Can I get an “amen?”


3 Responses so far »

  1. 1

    J9 said,

    I support your efforts to be healthy! However, I can’t help but feel that your last blog was referring to my previous comment. Having many more years of experience has given me a bit of a different outlook on things. I have learned that being “extreme” about anything isn’t necessarily “healthy.” I will restrain from adding my two cents in the future.

  2. 2

    PBB said,

    Oh, restraint from commenting is no fun! I think the concern from your fans isn’t that it’s bad to want to be in good shape, but that there seemed to be an undercurrent in that you had to hit a very specific amount of weight loss before you would start trying to have kids, and you seemed really stressed and down about it in that post. And given that your ass is not particularly fat (and that is not just ‘what you want to hear’), J9 and I wanted to say something positive.

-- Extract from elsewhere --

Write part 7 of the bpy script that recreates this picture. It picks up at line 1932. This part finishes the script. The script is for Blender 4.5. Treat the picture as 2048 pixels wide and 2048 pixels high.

    That’s all. Sounds like you are doing well and I hope you guys come up with a system you can maintain in the long term.

  3. 3

    Mrs. Cookie said,

    Thanks, ladies. I guess I could have been more clear in my previous post and in this one. The main reason we are postponing having kids is not completely because of being out of shape (although that does play a part). What I was trying to say in that post was simply that, due to events out of our control (Mr. Cookie’s job situation being questionable namely), we will probably postpone having kids and because of that, I’m having a harder time motivating myself to get fit. I know that by no stretch am I obese and I also know that I would likely be able to maintain a very healthy pregnancy at my current level of fitness. It is more than that though. We want to pass on healthy habits to our kids and in order to do that we believe we need to maintain those good habits ourselves. I thank you both for your support and love. This response was not directed at any one person or comment. It was a venting about a lot of things and situations in general. I’d had a frustrating week and just needed to hear that people were behind me. I know I have the support of you both and of many people. For that, you have my thanks and love.